§ What is asked
Wherever the string "More" appears in the listing, copy that line.

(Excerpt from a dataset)
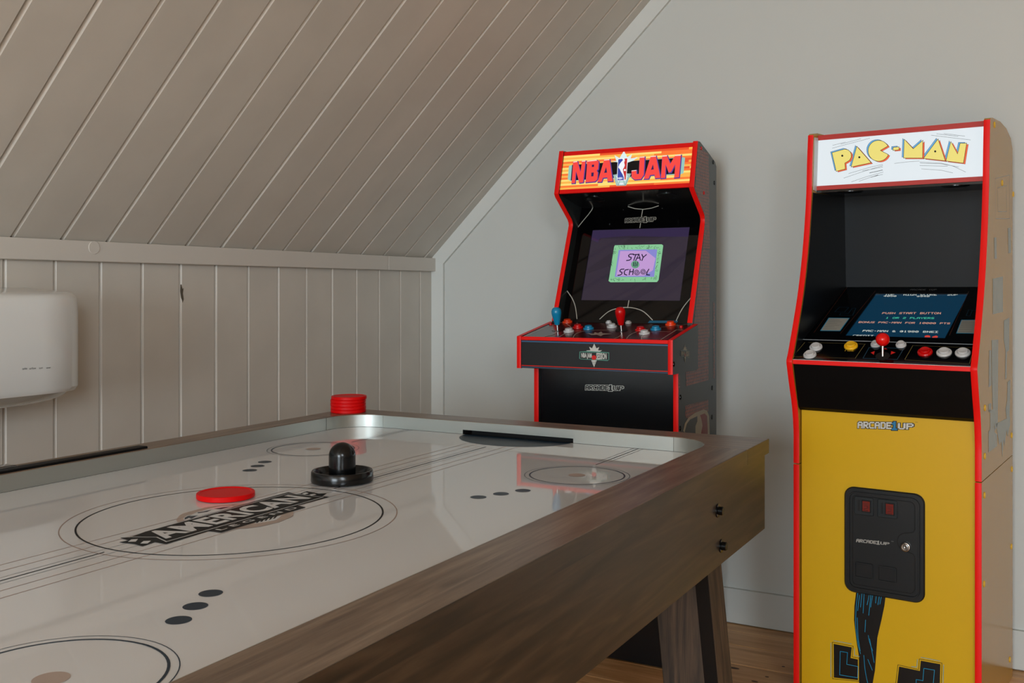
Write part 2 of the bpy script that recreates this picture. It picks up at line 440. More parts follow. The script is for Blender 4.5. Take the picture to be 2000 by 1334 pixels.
# tongue-and-groove boards: a lit rounded bead on the near edge, a dark gap behind it
def board_profile(y0, y1, gap, k=1.0):
    # (y, depth) with depth 0 = face, positive = into the wall
    return [(y0 + 0.0, 0.020), (y0 + 0.0, 0.0090 * k), (y0 + 0.0014 * k, 0.0066 * k), (y0 + 0.0040 * k, 0.0034 * k), (y0 + 0.0062 * k, 0.0011 * k), (y0 + 0.0074 * k, 0.0), (y1 - gap - 0.0006, 0.0), (y1 - gap, 0.0012), (y1 - gap, 0.020)]
PITCH = 0.1345
k = 0; y1 = 3.2262 + PITCH
while y1 > YF + 0.05:
    y0 = max(y1 - PITCH, YF + 0.002); ye = min(y1, YB - 0.002)
    gap = 0.0024 + random.random() * 0.0016
    pr = board_profile(y0, ye, gap); dx = random.uniform(-0.0006, 0.0006)
    bm = BM(); prism(bm, [(XL - d + dx, y) for y, d in pr], 'Z', 0.0, ZK)
    obj('board', bm, GREIGE, wl, smooth=False)
    y1 -= PITCH
y1 = 3.2512 + 0.1350
while y1 > YF + 0.05:
    y0 = max(y1 - 0.1350, YF + 0.002); ye = min(y1, YB - 0.002)
    gap = 0.0032 + random.random() * 0.0016
    pr = board_profile(y0, ye, gap, 1.12); n = len(pr); dh = random.uniform(-0.0006, 0.0006)
    bm = BM()
    A = [bm.verts.new(slope_pt(0.0, d + dh, y)) for y, d in pr]; B = [bm.verts.new(slope_pt(SLEN, d + dh, y)) for y, d in pr]
    bm.faces.new(A); bm.faces.new(B[::-1])
    for i in range(n): bm.faces.new((A[i], A[(i + 1) % n], B[(i + 1) % n], B[i]))
    obj('board', bm, GREIGE, cs)
    y1 -= 0.1350
# rail between knee wall and slope, in two lengths, with a round cover plate
TR = 0.020
t1 = obj('trim_1', bbox(XL, XL + TR, YF, 2.9905, 1.2048, 1.2570, 0.002), mat('greige_rail_paint', '#cfcac2', 0.4, bump=0.2, bscale=18), kind='structure')
obj('rail_end', bbox(XL, XL + TR, 2.9925, YB - 0.002, 1.2048, 1.2570, 0.002), MATS['greige_rail_paint'], t1)
bm = BM(); lathe(bm, [(0, 0), (0.0170, 0), (0.0170, 0.0006), (0.0160, 0.0014), (0.012, 0.0012), (0, 0.0016)], 28, Matrix.Translation((XL + TR, 1.713, 1.2405)) @ Matrix.Rotation(R(90), 4, 'Y'))
obj('cover_plate', bm, MATS['greige_rail_paint'], t1, True)
# battens in the corner of the back wall
BT, BWD = 0.013, 0.0567
bm = BM()
inner = [(XL + 0.0556, 0.12), (XL + 0.0556, 1.2335)]
c0 = Vector((XL, ZK)); dirv = Vector((math.cos(R(44.2)), math.sin(R(44.2)))); nrm = Vector((dirv.y, -dirv.x))
e1 = c0 + dirv * (SLEN); e2 = e1 + nrm * BWD
prism(bm, [(XL, 0.12), (XL + 0.0556, 0.12), (XL + 0.0556, 1.2345), (XL, 1.2568)], 'Y', YB - BT, YB)
tb = obj('trim_2', bm, WHITE_T, kind='structure')
bm = BM()
p0 = (XL, 1.257); p1 = (XL + 0.0556, 1.2347)
prism(bm, [p0, p1, (e2.x, e2.y), (e1.x, e1.y)], 'Y', YB - BT, YB)
obj('batten', bm, WHITE_T, tb)
bb = obj('baseboard_back', bbox(XL, XR, YB - 0.014, YB, 0.004, 0.1194, 0.0012), WHITE_W, kind='structure')
obj('baseboard_left', bbox(XL, XL + 0.014, YF, YB - 0.015, 0.004, 0.10, 0.001), GREIGE, kind='structure')
# pine floorboards running along the back wall
ys = [3.316]
seams = [3.243, 3.115, 2.955]
y = 2.955
while y > YF: y -= 0.148; seams.append(y)
prev = 3.318
for i, y in enumerate(seams):
    y = max(y, YF + 0.002)
    g = 0.0035 if i in (1, 2) else 0.0016
    cuts = [XL, XR] if i < 3 else [XL, random.uniform(-1.2, 1.6), XR]
    for a, b in zip(cuts, cuts[1:]):
        obj('floorboard', bbox(a + 0.001, b - 0.001, y + g / 2, prev - g / 2, -0.022, 0.0, 0.0012, 1), PINE, floor)
    prev = y
    if y <= YF + 0.003: break

# knots and a chipped joint
KN = mat('dark_knot', '#4a2c16', .5)
for (fx, fy, r1, r2) in ((1434, 1305, .016, .007), (1474, 1331, .010, .005), (1498, 1322, .006, .004), (1530, 1302, .005, .004)):
    t_ = (0 - EYE) / ray(fx, fy).z; p_ = Vector((0, 0, EYE)) + ray(fx, fy) * t_
    bm = BM(); prism(bm, disc(p_.x, p_.y, r1, 16, r2), 'Z', -0.001, 0.0003); obj('knot', bm, KN, floor)
t_ = XL / ray(356, 572).x; p_ = Vector((0, 0, EYE)) + ray(356, 572) * t_
bm = BM(); prism(bm, [(p_.y - .004, p_.z + .024), (p_.y + .001, p_.z + .010), (p_.y + .004, p_.z + .014), (p_.y + .002, p_.z - .002), (p_.y + .005, p_.z - .018), (p_.y + .001, p_.z - .028), (p_.y - .003, p_.z - .014), (p_.y - .0045, p_.z + .004)], 'X', XL - .004, XL + .0006); obj('chipped_knot', bm, mat('bare_knot', '#5c5346', .6), wl)

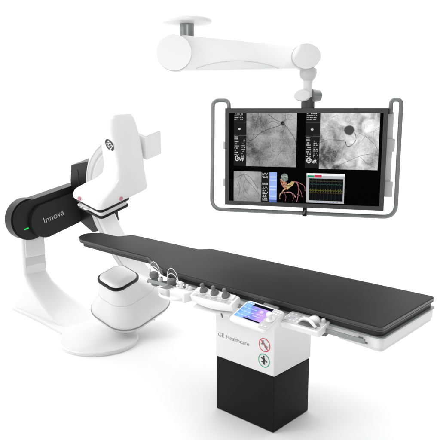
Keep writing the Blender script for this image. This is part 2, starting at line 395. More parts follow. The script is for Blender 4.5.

§ Answer below
Write part 2 of the bpy script that recreates this picture. It picks up at line 440. More parts follow. The script is for Blender 4.5. Take the picture to be 2000 by 1334 pixels.
Keep writing the Blender script for this image. This is part 2, starting at line 395. More parts follow. The script is for Blender 4.5.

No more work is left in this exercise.